More than 100 participants in Bequia’s New Year’s Day Lilo Regatta in 2025
More than 100 participants in Bequia’s New Year’s Day Lilo Regatta in 2025

Bequia

Islands of Saint Vincent and the Grenadines
4 min read

Alexander Hamilton's father died here, and nobody came to the funeral. James Hamilton moved from St. Croix to Bequia in 1774 under a British land grant program for indigent settlers, took up a plot along the shore of Southeast Bay, and stayed for sixteen years. His famous son sent money and letters begging him to visit or emigrate to the new United States. Neither man ever made the trip. The island that kept them apart is seven square miles of volcanic hillside in the Grenadines, fifteen kilometers south of Kingstown, and its name -- from the Arawak for "island of the clouds" -- suits a place that has always existed slightly out of reach.

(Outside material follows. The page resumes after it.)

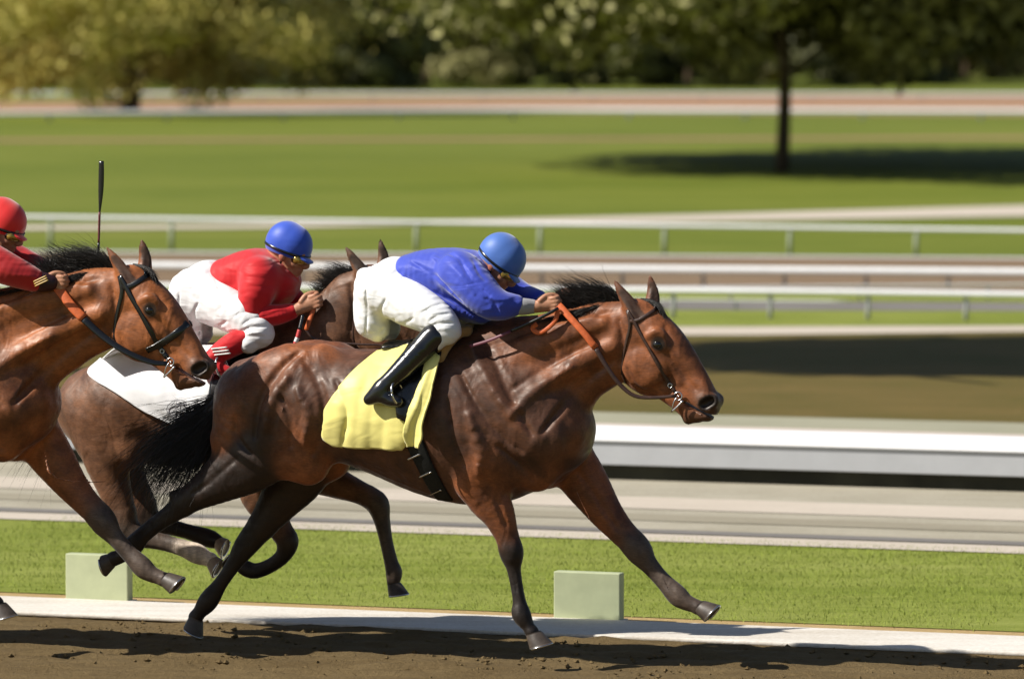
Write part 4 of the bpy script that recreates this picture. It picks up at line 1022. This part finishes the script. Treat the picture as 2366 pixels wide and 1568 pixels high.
# ---------------------------------------------------------------- rider A
SK = [(.50, .25, .15), (.48, .16, .11), (.02, .012, .01)]
def rider(fr, label, hc, hang, hs, shirt, breech, bootm, cap, lens, cfg, peakoff=0):
    R = loc_empty('person', fr, label, 'person', 'jockeys riding low over their horses')
    dx, dy = cfg.get('d', (0, 0)); o = lambda L: [(p[0]+dx, p[1]+dy, *p[2:]) for p in L]
    B = SDF(fr); q = head_sdf(B, hc[0], hc[1], 0, hang, hs)
    B.chain(q_pts := [q(-30, 60, 0, 28, 30)[:5]]+o([(1072, 642, 0, 26, 50), (1000, 635, 0, 34, 50), (900, 655, 0, 30, 50)]), .03, 0)
    for nm in ('near', 'far'):
        s_ = 1 if nm == 'near' else -1
        B.chain(cfg['arm_'+nm], .02, 0)
        H0, H1, t0, t1 = cfg['hand_'+nm]; B.chain([(*cfg['arm_'+nm][-1][:3], 13), (*H0, t0, 12)], .01, 0); hand(B, fr, H0, H1, t0, t1)
    B.chain(o([(890, 672, .09, 24), (950, 706, .14, 24), (1024, 754, .205, 18)]), .02, 0, mirror=True)
    B.chain(o([(1024, 754, .205, 18), (985, 800, .27, 18), (930, 855, .33, 15), (888, 898, .35, 12)]) if 'boot' not in cfg else [(1024-432, 762, .205, 18), (540, 797, .27, 18), (500, 822, .31, 12)], .02, 0, mirror=True)
    sdf_obj('body', B, .005, M_skin, R, SK, None, 1)
    S = SDF(fr)
    for ch, k in cfg['shirt']: S.chain(o(ch), k, 0)
    for nm in ('near', 'far'): S.chain(cfg['sleeve_'+nm], .03, 0)
    Vc, Qc = S.build(.014); bc = BVHTree.FromPolygons([tuple(v) for v in Vc], [tuple(int(i) for i in q) for q in Qc])
    if cfg.get('cuff') is M_grey: S.lines(bc, [(p, r, .010, op, None) for p, r, op in [([(936, 640), (980, 664), (1050, 700)], 6, '-'), ([(950, 606), (1010, 640), (1068, 696)], 6, '-'), ([(1000, 592), (1050, 622), (1096, 680)], 5, '+'), ([(1060, 600), (1088, 645), (1130, 684)], 6, '-'),
        ([(960, 660), (1010, 690), (1070, 722)], 5, '+'), ([(1120, 690), (1140, 700), (1150, 722)], 5, '-'), ([(1090, 600), (1105, 630), (1120, 650)], 4, '-'), ([(1030, 690), (1080, 716), (1105, 730)], 5, '-'), ([(1010, 580), (1050, 592), (1085, 615)], 4, '-')]], lambda p: (p[0]+dx, p[1]+dy))
    sdf_obj('shirt', S, .0055, shirt, R, disp=lambda V: .0042*waves(V, 31, (3, 20, 8), -.5)+.0010*waves(V, 32, (5, 45, 14), -.6))
    S = SDF(fr)
    S.chain(o([(915, 642, 0, 50, 70), (878, 664, 0, 48, 78)]), .04, 0)
    S.chain(o([(880, 668, .10, 56, 50), (925, 690, .13, 54, 46), (975, 716, .18, 48, 42), (1020, 745, .215, 38, 36), (1034, 764, .22, 30, 30)]), .03, 0, mirror=True)
    S.chain(o([(866, 690, .07, 44, 44), (862, 740, .07, 38, 40), (872, 762, .07, 28, 32)]), .03, 0, mirror=True)
    S.chain(o([(1034, 764, .22, 28), (1005, 786, .25, 24)]), .02, 0, mirror=True)
    def folds(S, L, k=.006):
        Vc, Qc = S.build(.014); bc = BVHTree.FromPolygons([tuple(v) for v in Vc], [tuple(int(i) for i in q) for q in Qc])
        S.lines(bc, [(p, r, k, op, None) for p, r, op in L], lambda p: (p[0]+dx, p[1]+dy))
    if 'boot' not in cfg:
        S.chain(o([(842, 636, .05, 18, 24), (840, 690, .06, 20, 30), (848, 752, .06, 24, 30)]), .03, 0, mirror=True)
    folds(S, [([(992, 742), (1014, 728), (1038, 724)], 4, '-'), ([(990, 756), (1015, 747), (1046, 746)], 4, '-'), ([(972, 724), (1000, 708), (1020, 702)], 3.5, '-'), ([(868, 792), (884, 762), (912, 736)], 5, '-'),
              ([(890, 692), (880, 716), (886, 742)], 5, '-'), ([(906, 776), (930, 752), (956, 734)], 4, '-'), ([(900, 742), (925, 760), (944, 780)], 4, '-'), ([(1000, 765), (1022, 760), (1044, 764)], 4, '+'), ([(926, 610), (934, 650), (952, 678)], 3, '-'),
              ([(846, 668), (848, 720), (846, 768)], 3, '-')])
    wv = lambda V: .0018*waves(V, 21, (6, 30, 14), -.55)+.0012*waves(V, 22, (10, 75, 30), -.7)
    sdf_obj('breeches', S, .0055, breech, R, disp=wv)
    for s_ in (1, -1):
        S = SDF(fr)
        if 'boot' in cfg: L, Fo, Fo2 = cfg['boot']
        else:
            L = o([(1004, 776, .245, 31, 31), (978, 802, .27, 29, 29), (940, 842, .315, 26, 25), (905, 876, .345, 22, 21), (884, 896, .355, 22, 20)])
            Fo = o([(884, 900, .355, 22, 20), (866, 914, .36, 19, 18), (853, 922, .36, 14, 15)]); Fo2 = o([(876, 908, .36, 21, 19), (900, 922, .36, 17, 18), (922, 928, .36, 13, 17)])
        A = [[*fr.P(*p[:3]), p[3]*fr.sc(), p[4]*fr.sc()] for p in L]
        prs = [A]+[[[*fr.P(*p[:3]), p[3]*fr.sc(), p[4]*fr.sc()] for p in LL] for LL in (Fo, Fo2)]
        for a in prs:
            a = np.array(a); a[:, 1] *= s_; S.local(a, .014, 0)
        sdf_obj('boot', S, .005, bootm, R)
    if cfg.get('cuff'):
        for nm in ('near', 'far'):
            S = SDF(fr); S.chain(cfg['cuff_'+nm], .01, 0); sdf_obj('cuff', S, .004, cfg['cuff'], R)
    hq = helmet(fr, R, hc[0], hc[1], 0, hang, hs, cap, M_blk, 0, cfg.get('hsc', 1.0))
    # goggles
    G = SDF(fr)
    for s_ in (1, -1): G.chain([q(38, 16, .034*s_, 12, 13), q(24, 18, .060*s_, 13, 7)], .008, 0)
    G.chain([q(44, 12, .01, 6, 6), q(44, 12, -.01, 6, 6)], .006, 0)
    go = sdf_obj('goggles', G, .004, M_blk, R)
    G = SDF(fr)
    for s_ in (1, -1): G.chain([q(43, 18, .034*s_, 9, 11), q(26, 20, .066*s_, 10, 6)], .004, 0)
    sdf_obj('lens', G, .004, lens, go)
    for s_ in (1, -1):
        p = [fr.P(*q(a, b, .0, 1)[:3]) for a, b in ((6, 20), (4, 42), (14, 66), (20, 78))]
        wv = [-.080, -.068, -.04, 0]; 
        P = [pp+np.array([0, w_*s_*1.0, 0]) for pp, w_ in zip(p, wv)]
        MB().sweep(P, .006, .002, nrm=[(0, -s_, 0)]*4).build('chin_strap', M_blk, R)
    return R, q
cfgA = dict(
  arm_near=[(1078, 640, .17, 32), (1108, 680, .2, 26), (1150, 708, .2, 20), (1205, 708, .15, 15), (1232, 708, .12, 12)],
  arm_far=[(1110, 640, -.17, 32), (1160, 670, -.21, 24), (1215, 690, -.2, 18), (1250, 700, -.14, 14), (1270, 700, -.10, 12)],
  hand_near=((1242, 708), (1280, 700), .12, .10), hand_far=((1278, 698), (1312, 690), -.10, -.08),
  shirt=[([(950, 628, 0, 40, 66), (1000, 628, 0, 54, 78), (1060, 632, 0, 60, 88), (1100, 640, 0, 48, 84)], .03), ([(968, 655, 0, 34, 74), (1040, 688, 0, 38, 78), (1095, 716, 0, 30, 64), (1118, 735, 0, 14, 50)], .03), ([(1090, 622, 0, 44, 52), (1110, 628, 0, 34, 40)], .02)],
  sleeve_near=[(1060, 630, .15, 50), (1092, 660, .19, 46), (1125, 692, .205, 40), (1152, 706, .2, 34), (1178, 707, .17, 27), (1190, 706, .16, 23)],
  sleeve_far=[(1110, 625, -.15, 46), (1160, 655, -.2, 38), (1205, 682, -.2, 30), (1240, 694, -.15, 24)],
  cuff=M_grey, cuff_near=[(1184, 706, .165, 20, 19), (1206, 708, .15, 20, 19), (1228, 708, .125, 17, 16)], cuff_far=[(1238, 694, -.15, 20), (1258, 698, -.125, 17)])
RA, _ = rider(frA, 'jockey in royal blue silks, blue cap and white breeches crouched on the leading horse', (1155, 603), math.radians(34), .98, M_blu, M_bre, M_boot, M_blc, M_gold, cfgA)
wh = loc_empty('riding_whip', frA, 'black riding whip held along the neck of the leading horse', 'whip')
MB().sweep([frA.P(*p) for p in [(1290, 712, .14), (1240, 738, .17), (1180, 765, .19)]], .008, .008, nrm=[(0, 0, 1)]*3).build('shaft', M_blk, wh)
MB().sweep([frA.P(*p) for p in [(1180, 765, .19), (1130, 786, .2), (1085, 800, .21)]], .008, .003, nrm=[(0, -1, .3)]*3).build('flap', plain('plum_leather', (.14, .03, .05), .5), wh)

# ---------------------------------------------------------------- rider B (left edge, red)
bx, by = 85, -5      # relative to the shifted frame
cfgB = dict(d=(bx, by),
  arm_near=[(1165, 640, .17, 32), (1235, 672, .2, 26), (1275, 690, .19, 20), (1310, 706, .15, 15), (1330, 712, .12, 12)],
  arm_far=[(1200, 640, -.17, 32), (1270, 665, -.21, 24), (1330, 690, -.2, 18), (1370, 706, -.14, 14), (1385, 712, -.10, 12)],
  hand_near=((1338, 716), (1376, 716), .12, .10), hand_far=((1395, 712), (1430, 700), -.10, -.10),
  shirt=cfgA['shirt'], sleeve_near=[(1150, 640, .15, 48), (1205, 665, .19, 42), (1250, 685, .2, 36), (1290, 702, .18, 30), (1312, 712, .16, 26)],
  sleeve_far=[(1195, 625, -.15, 46), (1250, 655, -.2, 38), (1320, 686, -.2, 30), (1350, 700, -.15, 24)],
  cuff=plain('black_glove_cuff', (.03, .008, .012), .5), cuff_near=[(1318, 714, .15, 24), (1336, 716, .135, 22), (1352, 717, .12, 19)], cuff_far=[(1350, 702, -.15, 20), (1372, 708, -.125, 17)])
RB, _ = rider(frB, 'jockey in deep red silks and red cap cut off by the left edge', (1240, 585), math.radians(18), .96, M_redd, M_bre, M_boot, M_rcap, M_gold, cfgB)
for k in range(3):
    mb = MB(); a = frB.P(1312+k*2, 716+k*5, .212); b = frB.P(1342+k*2, 702+k*5, .205); mb.sweep([a, (a+b)/2, b], .0035, .0025, nrm=[(0, -1, 0)]*3); mb.build('gold_cuff_trim', M_goldp, RB)
wb = loc_empty('riding_whip', frB, 'upright black riding whip raised behind the bright bay horse', 'whip')
fx = lambda x, y, t: frB.P(x+1235, y+65, t)
MB().sweep([fx(234, 372, -.1), fx(234, 400, -.1), fx(233, 440, -.1), fx(231, 478, -.1), fx(230, 492, -.1)], [.0135, .0150, .0140, .0075, .004], .004, nrm=[(0, -1, 0)]*5).build('flap', M_blk, wb)
MB().sweep([fx(230, 490, -.1), fx(229, 530, -.1), fx(228, 560, -.1)], .0055, .0055, nrm=[(0, -1, 0)]*3).build('shaft', plain('maroon_shaft', (.13, .02, .03), .5), wb)
MB().sweep([fx(228, 560, -.1), fx(226, 600, -.1), fx(218, 640, -.1), fx(210, 664, -.1)], .006, .006, nrm=[(0, -1, 0)]*4).build('handle', M_blk, wb)

# ---------------------------------------------------------------- rider C (red and white, blue cap)
cfgC = dict(d=(-432, 8), boot=([(566, 782, .235, 28, 28), (536, 797, .27, 28, 28), (508, 814, .31, 24, 24), (490, 830, .33, 21, 21)], [(490, 832, .33, 21, 21), (470, 842, .34, 18, 18), (458, 848, .34, 13, 13)], [(486, 838, .33, 20, 20), (506, 850, .34, 16, 16), (524, 856, .34, 12, 12)]),
  arm_near=[(588, 640, .17, 32), (585, 690, .2, 26), (590, 725, .19, 20), (650, 724, .16, 15), (684, 714, .14, 12)],
  arm_far=[(630, 640, -.17, 32), (655, 690, -.2, 24), (690, 705, -.18, 16), (725, 700, -.14, 13), (740, 696, -.12, 12)],
  hand_near=((694, 712), (728, 694), .14, .12), hand_far=((740, 696), (770, 684), -.12, -.10),
  shirt=[([(955, 628, 0, 40, 62), (1000, 622, 0, 52, 74), (1045, 624, 0, 54, 84), (1078, 644, 0, 44, 76)], .03), ([(975, 648, 0, 34, 70), (1040, 664, 0, 36, 70), (1075, 668, 0, 34, 64)], .03)],
  sleeve_near=[(600, 640, .15, 46), (592, 675, .19, 42), (588, 706, .2, 34)],
  sleeve_far=[(640, 640, -.15, 44), (662, 682, -.19, 34), (694, 702, -.18, 24)],
  cuff=M_red, cuff_near=[(610, 728, .2, 25), (640, 727, .18, 24), (672, 720, .15, 19)], cuff_far=[(694, 702, -.18, 21), (724, 700, -.14, 16)])
RC, qC = rider(frC, 'jockey in bright red silks, white breeches and royal blue cap behind the leaders', (666, 575), math.radians(16), .95, M_red, M_bre, M_red, M_blc2, M_gold, cfgC)
S = SDF(frC); S.chain([(578, 700, .2, 30), (566, 728, .21, 30), (590, 736, .2, 27)], .02, 0); sdf_obj('white_elbow_patch', S, .005, M_wht, RC)
for k in range(3):
    mb = MB(); a = frC.P(488+k*4, 806+k*7, .365); b = frC.P(524+k*4, 802+k*7, .365); mb.sweep([a, (a+b)/2, b], .004, .006, nrm=[(0, -1, .1)]*3); mb.build('boot_trim', M_wstick, RC)
wc = loc_empty('riding_whip', frC, 'short riding whip with red and white bands below the red sleeve', 'whip')
def seg(a, b, m, nm): MB().sweep([frC.P(*a), (frC.P(*a)+frC.P(*b))/2, frC.P(*b)], .011, .011, nrm=[(0, -1, .1)]*3).build(nm, m, wc)
seg((700, 728, .17), (692, 762, .2), M_blk, 'handle'); seg((692, 762, .2), (687, 780, .21), M_rstick, 'red_band'); seg((687, 780, .21), (683, 790, .215), M_wstick, 'white_band'); seg((683, 790, .215), (680, 800, .22), M_rstick, 'red_band')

A Harbor Worth Fighting Over

Admiralty Bay, on Bequia's west coast, was once the safest natural harbor in the Eastern Caribbean during hurricane season. Henry Morgan may have anchored there. Local legend holds that Blackbeard -- Edward Teach -- used Bequia as his base, and that Sir Francis Drake planned his attacks on Cartagena from these waters. What is certain is that the harbor's depth and shelter made the island a repair facility for ships at a time when the only other drydocks in the region were Nelson's Dockyard on Antigua and the Carlyle in Bridgetown, Barbados. Cedar trees on the island supplied timber for wooden shipbuilding, and the protected bay made hull repairs possible even during storm season. The Kalinago and Arawak peoples had used the island for fishing and farming long before Europeans arrived, but Bequia's harbors made it irresistible to every navy and pirate fleet that passed through the Grenadines.

Traded Between Empires

Bequia changed hands the way Caribbean islands did in the eighteenth century: through treaties signed in European capitals by men who had never seen the places they were giving away. The French settled first, establishing small plantations of indigo, cotton, and sugar worked by enslaved Africans brought through the Atlantic slave trade. The indigenous Kalinago population was gradually displaced or assimilated, a pattern repeated across the Lesser Antilles. During the Seven Years' War, French, Spanish, and Dutch fleets used Bequia for resupply while banning British ships. The 1763 Treaty of Paris redrew the Caribbean map: Saint Vincent and the Grenadines went to Britain in exchange for Guadeloupe, Martinique, and St. Lucia. In 1779, France seized Bequia back despite the treaty, only to lose it again soon after. Through all of this, the people who actually worked the land -- the enslaved Africans on the sugar plantations -- had no voice in any negotiation. Independence finally came in 1979.

The Last Whalers

Bequia is one of the few places on Earth where whaling is still permitted. The International Whaling Commission classifies the island's hunt as aboriginal whaling, and Bequians are allowed to catch up to four humpback whales per year using hand-thrown harpoons from small, open sailboats. The tradition was introduced by Yankee whalers in the nineteenth century and persists today, though the quota is rarely met and some years produce no catch at all. The hunt is controversial -- critics note that speedboats and harpoon guns sometimes replace the traditional methods -- but for the island it represents a living connection to a maritime heritage that shaped every family in Paget Farm and Port Elizabeth. The population of roughly 5,300, a mixture of African, Scottish, and Kalinago descent, still measures its calendar partly by the sea.

Floats, Regattas, and Turtle Sanctuaries

Modern Bequia draws cruising yachts, expats, and divers to 28 identified dive sites where hawksbill turtles, moray eels, and lobsters move through wrecks and shallow caves. The Easter Regatta and Music Fest is the island's biggest annual event, but a newer tradition has captured something essential about Bequia's character. Since 2010, on New Year's Day, nearly a hundred people gather at the Frangipani and Whaleboner bars in the early afternoon, nursing hangovers from the night before, and set out across the bay on any unmotorized device that floats -- pool lilos, inner tubes, improvised rafts. At Park Bay, the Old Hegg Turtle Sanctuary protects hawksbill sea turtles. Princess Margaret visited in the 1950s from nearby Mustique and had a beach renamed in her honor, though locals still call it Tony Gibbons. The island has always had its own names for things.

From the Air

Bequia is located at 13.02N, 61.23W, approximately 9 nautical miles south of Saint Vincent. The island measures 7 square miles and is the second-largest in the Grenadines. J.F. Mitchell Airport (TVSB) serves the island from Paget Farm on the southwest coast. Admiralty Bay on the west coast is the prominent harbor feature, easily visible from altitude with numerous yachts at anchor. The island's hills are lower than Saint Vincent's peaks, making it distinct from the air. Mustique (TVSM) is about 7 nautical miles to the south. E.T. Joshua Airport (TVSA) on Saint Vincent is the nearest commercial airport. Approach from the west for the best view of Port Elizabeth and the harbor.